Akıncı, dışlanma konusunda şikâyet edecek son kişidir

Başbakan yardımcısı ve Dışişleri Bakanı Kudret Özersay ile Anastasiadis geçtiğimiz günlerde ailece bir akşam yemeği yediler…

Gayrı resmi, sosyal bir buluşmaydı…

Bu buluşmanın en önemli sonucu, ilk kez bir Rum Devlet Başkanının, “KKTC Başbakan Yardımcısı ve Dışişleri Bakanı” sıfatı taşıyan bir siyasetçi ile “sosyal bir yemekte” olsa bile buluşmasıydı…

Bugüne kadar bu türden gayrı resmi buluşmaların bile, “KKTC’nin statüsünü yükseltmek ve makamlarını tanımak” anlamına geleceğini iddia eden Anastasiadis, acaba nasıl bir mesaj vermek istedi?

Akıncı ile çözüm olmuyor, federasyona saplandı kaldı, çözüme engel oluyor, tercihim yenilikçi, yeni fikirler ortaya koyan Kudret Özersay’dır mı demek istedi ?
Akıncı çözümü tıkıyor, anlaşmalı ayrılık yoluyla iki devletli çözümü görüşmek istiyorum, mesajı mı vermek istedi?
Artık KKTC’nin varlığını kabul ediyorum, “AB içinde iki devlet” formülünü hükümet programına alan Özersay ile kadife ayrılığı konuşmak istiyorum mu demek istedi?
AKINCI ÇOK KIZDI
Cumhurbaşkanı Akıncı bu gayrı resmi sosyal buluşmaya çok kızdı.

Öncesinde ve sonrasında kendisine bilgi verilmemiş…

Oysa kendisi de Niyazi Kızılyürek’in AKEL adaylığı öncesinde Barış Burcu’nun evinde AKEL lideri Kiprianu ile 4 saatte yakın bir süre buluştu, yemek yedi…Milli davaya ve Halkımıza büyük bir tuzak olan Niyazi’nin AKEL’den aday gösterilmesi de büyük bir olasılıkla o yemekte kararlaştırıldı..

Geçtiğimiz günlerde Akıncı ve Kiprianu yeniden buluşarak, federasyon çabalarını senkronize ettiler…

Sn. Akıncı ne öncesinde, ne de sonrasında kimseye bilgi vermemiştir…

Sadece bunlar değil…

Sn.

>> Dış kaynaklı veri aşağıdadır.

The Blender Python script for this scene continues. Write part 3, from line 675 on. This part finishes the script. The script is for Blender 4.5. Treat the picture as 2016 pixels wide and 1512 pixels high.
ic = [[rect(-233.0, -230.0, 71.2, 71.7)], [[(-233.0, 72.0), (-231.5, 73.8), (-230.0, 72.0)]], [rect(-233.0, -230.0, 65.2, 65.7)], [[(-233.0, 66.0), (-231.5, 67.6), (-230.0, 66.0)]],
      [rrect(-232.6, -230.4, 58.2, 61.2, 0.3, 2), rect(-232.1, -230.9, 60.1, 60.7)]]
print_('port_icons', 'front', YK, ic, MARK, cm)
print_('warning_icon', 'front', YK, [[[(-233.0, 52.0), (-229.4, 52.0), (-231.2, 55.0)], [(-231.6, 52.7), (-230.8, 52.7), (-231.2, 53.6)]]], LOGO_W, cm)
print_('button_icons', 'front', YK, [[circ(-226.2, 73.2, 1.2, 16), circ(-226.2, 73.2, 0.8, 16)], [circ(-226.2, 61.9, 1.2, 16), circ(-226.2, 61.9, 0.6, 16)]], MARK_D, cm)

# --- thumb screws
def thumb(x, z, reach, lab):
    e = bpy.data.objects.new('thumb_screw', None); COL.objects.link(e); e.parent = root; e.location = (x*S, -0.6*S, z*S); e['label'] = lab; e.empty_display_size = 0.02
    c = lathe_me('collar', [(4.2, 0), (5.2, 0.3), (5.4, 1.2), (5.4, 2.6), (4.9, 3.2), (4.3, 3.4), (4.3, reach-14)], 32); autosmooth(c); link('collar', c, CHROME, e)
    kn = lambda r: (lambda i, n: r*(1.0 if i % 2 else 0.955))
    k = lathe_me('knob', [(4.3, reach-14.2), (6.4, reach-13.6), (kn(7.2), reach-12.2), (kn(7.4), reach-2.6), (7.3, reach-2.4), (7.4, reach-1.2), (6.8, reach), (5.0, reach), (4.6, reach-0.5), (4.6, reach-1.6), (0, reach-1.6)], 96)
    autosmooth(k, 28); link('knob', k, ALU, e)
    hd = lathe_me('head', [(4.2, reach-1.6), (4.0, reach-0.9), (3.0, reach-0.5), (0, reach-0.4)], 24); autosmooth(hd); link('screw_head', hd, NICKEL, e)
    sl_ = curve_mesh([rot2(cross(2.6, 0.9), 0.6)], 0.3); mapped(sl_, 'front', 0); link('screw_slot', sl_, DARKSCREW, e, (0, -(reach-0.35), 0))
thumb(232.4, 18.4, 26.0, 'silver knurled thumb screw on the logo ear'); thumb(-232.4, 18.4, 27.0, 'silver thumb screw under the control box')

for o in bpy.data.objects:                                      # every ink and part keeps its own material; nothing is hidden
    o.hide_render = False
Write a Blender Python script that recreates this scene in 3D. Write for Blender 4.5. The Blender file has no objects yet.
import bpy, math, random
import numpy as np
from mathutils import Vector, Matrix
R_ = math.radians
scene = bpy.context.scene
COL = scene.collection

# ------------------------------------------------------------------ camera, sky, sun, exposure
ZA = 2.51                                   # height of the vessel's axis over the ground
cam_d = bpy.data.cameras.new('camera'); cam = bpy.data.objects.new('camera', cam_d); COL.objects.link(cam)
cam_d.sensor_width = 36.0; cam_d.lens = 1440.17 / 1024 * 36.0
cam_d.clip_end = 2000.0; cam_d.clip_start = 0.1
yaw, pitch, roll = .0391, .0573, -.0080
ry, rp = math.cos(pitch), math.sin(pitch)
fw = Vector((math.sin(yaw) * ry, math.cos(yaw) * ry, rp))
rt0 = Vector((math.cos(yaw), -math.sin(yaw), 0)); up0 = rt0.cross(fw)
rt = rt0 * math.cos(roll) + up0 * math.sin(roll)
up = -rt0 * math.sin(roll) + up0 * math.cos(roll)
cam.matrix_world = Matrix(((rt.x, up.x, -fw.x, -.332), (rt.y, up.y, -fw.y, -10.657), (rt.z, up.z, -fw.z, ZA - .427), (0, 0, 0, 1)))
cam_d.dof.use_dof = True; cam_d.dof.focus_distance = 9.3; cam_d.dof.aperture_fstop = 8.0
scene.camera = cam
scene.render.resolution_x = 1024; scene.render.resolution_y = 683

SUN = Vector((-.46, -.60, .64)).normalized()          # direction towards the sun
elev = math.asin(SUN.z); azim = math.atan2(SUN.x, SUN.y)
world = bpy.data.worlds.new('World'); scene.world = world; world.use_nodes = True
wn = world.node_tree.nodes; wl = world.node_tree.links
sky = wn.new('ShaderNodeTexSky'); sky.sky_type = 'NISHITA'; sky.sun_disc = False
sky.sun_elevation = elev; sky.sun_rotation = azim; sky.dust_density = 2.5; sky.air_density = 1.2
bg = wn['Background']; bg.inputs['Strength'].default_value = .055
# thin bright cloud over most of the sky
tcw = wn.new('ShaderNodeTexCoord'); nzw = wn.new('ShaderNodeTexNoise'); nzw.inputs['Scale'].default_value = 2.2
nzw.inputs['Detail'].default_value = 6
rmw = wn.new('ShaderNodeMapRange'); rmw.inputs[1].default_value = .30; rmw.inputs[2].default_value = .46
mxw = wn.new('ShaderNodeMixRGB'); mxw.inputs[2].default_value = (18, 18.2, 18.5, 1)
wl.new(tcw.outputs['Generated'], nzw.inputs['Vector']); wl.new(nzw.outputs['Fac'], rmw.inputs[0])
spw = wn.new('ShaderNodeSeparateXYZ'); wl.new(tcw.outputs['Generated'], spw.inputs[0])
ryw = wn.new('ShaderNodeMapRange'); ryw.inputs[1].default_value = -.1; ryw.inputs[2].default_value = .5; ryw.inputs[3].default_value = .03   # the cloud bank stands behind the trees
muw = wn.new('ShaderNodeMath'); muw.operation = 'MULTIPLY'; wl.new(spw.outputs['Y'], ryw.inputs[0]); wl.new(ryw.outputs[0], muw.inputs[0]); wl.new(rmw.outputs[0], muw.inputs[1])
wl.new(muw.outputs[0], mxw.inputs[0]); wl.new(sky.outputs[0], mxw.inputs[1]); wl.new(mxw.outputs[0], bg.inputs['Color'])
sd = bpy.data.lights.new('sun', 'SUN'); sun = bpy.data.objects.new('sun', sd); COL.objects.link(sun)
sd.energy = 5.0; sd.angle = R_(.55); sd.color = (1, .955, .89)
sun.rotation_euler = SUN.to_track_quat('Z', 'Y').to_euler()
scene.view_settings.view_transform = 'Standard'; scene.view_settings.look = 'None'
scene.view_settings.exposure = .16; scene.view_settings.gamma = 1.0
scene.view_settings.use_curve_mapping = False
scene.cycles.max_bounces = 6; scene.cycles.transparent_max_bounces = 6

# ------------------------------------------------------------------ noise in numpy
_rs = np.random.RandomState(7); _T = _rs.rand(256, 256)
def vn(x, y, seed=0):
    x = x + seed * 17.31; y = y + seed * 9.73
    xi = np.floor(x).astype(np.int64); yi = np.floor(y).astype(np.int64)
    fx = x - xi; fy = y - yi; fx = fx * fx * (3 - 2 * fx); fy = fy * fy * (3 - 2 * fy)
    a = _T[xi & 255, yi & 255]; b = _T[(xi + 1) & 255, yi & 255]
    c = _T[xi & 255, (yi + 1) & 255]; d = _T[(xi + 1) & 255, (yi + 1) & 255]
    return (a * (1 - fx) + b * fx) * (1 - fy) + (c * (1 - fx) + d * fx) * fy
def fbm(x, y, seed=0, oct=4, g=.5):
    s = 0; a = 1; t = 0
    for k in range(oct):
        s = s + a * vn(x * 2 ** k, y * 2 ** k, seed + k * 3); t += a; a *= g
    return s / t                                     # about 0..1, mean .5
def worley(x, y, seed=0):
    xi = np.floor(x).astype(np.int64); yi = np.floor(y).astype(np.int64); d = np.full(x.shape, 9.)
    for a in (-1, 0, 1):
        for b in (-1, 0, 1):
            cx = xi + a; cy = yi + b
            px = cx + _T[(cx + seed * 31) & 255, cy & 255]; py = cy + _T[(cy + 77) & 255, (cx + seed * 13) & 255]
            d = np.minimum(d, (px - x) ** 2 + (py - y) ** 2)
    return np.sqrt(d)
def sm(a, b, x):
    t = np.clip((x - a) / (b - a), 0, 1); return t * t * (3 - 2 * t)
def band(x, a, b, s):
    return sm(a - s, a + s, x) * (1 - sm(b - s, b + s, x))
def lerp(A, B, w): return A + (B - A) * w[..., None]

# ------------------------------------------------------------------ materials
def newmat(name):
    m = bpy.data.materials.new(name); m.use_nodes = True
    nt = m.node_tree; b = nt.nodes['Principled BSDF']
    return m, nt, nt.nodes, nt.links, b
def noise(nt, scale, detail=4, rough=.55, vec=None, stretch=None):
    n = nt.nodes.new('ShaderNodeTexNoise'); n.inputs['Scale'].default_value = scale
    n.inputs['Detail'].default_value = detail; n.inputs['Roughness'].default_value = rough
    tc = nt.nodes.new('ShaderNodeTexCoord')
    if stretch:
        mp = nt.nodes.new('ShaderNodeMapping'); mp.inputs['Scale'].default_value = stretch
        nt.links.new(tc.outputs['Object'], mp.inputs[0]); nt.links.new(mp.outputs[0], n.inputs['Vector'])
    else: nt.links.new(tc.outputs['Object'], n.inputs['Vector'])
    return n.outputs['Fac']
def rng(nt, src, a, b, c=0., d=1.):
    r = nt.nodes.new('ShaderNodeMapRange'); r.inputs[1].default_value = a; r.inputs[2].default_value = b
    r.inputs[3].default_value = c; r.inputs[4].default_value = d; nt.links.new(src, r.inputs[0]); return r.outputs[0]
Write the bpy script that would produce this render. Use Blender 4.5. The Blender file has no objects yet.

Akıncı’ya sorarım:

Siz görüşmelerde; 1960 Anlaşmaları ile elde ettiğimiz siyasi eşitliğimizin güvencesi olan VETO hakkımızdan, ayrı oy çoğunluğu hakkımızdan vazgeçerken;
İki kesimliliği yok edecek olmasına rağmen içimize 50 bin Rum yerleşmesini kabul ederken;
Tüm Rum-Yunan vatandaşlarına kısıtlamasız 4 özgürlük hakkı tanırken;
Kalıcı derogasyon talebimizden vaz geçerken;
Nüfusumuzun, Rumların 1/4’ü oranında dondurulmasını kabul ederken;
Guterres belgesinin “stratejik bir anlaşma olarak imzalanması” önerisini Anastasiadis’e yaparken;
Topraklarımızın beşte birini teşkil eden yüzde 7 toprak tavizini, 35 yerleşim yerimizi, Maraş’ı ve Güzelyurt’u Rumlara veren taviz haritasını hazırlarken ve karşılığında birşey almadan verirken;
KKTC Hükümetine, Meclisimize, muhalefet partilerine bilgi vermiş miydiniz ki, şimdi sosyal bir buluşmadan habersiz olduğunuz için şikayet ediyorsunuz?
Eğer Özersay’ın, Anastasiadis ile ailece yediği bir yemeği size haber vermemesi, sizin ifadenizle “ siyasi etiğe aykırıysa, devlet geleneği ve ciddiyeti ile bağdaşmıyorsa”, sizin, geleceğimizi ilgilendiren yukarıda sıraladığım yaşamsal önemdeki konularda ideolojinize göre, Meclis ve Hükümete bilgisi dışında korkunç tavizler vermeniz hiç bağdaşmaz.

Hükümet, Meclis, Dışişleri Bakanı ve Kıbrıs Türk Halkı verdiğiniz taviz haritasını hala bilmiyor, gizliyorsunuz, bilgi vermiyorsunuz…

Şikayet etmeden önce o haritayı halka açıklamanız gerekmiyor mu?
4 yıldır Devlet geleneğini ve ciddiyetini paspas yaptınız, bu konuda şikâyet edecek son kişisiniz.

Dışlanmak istemiyorsanız, dışlamayacaksınız.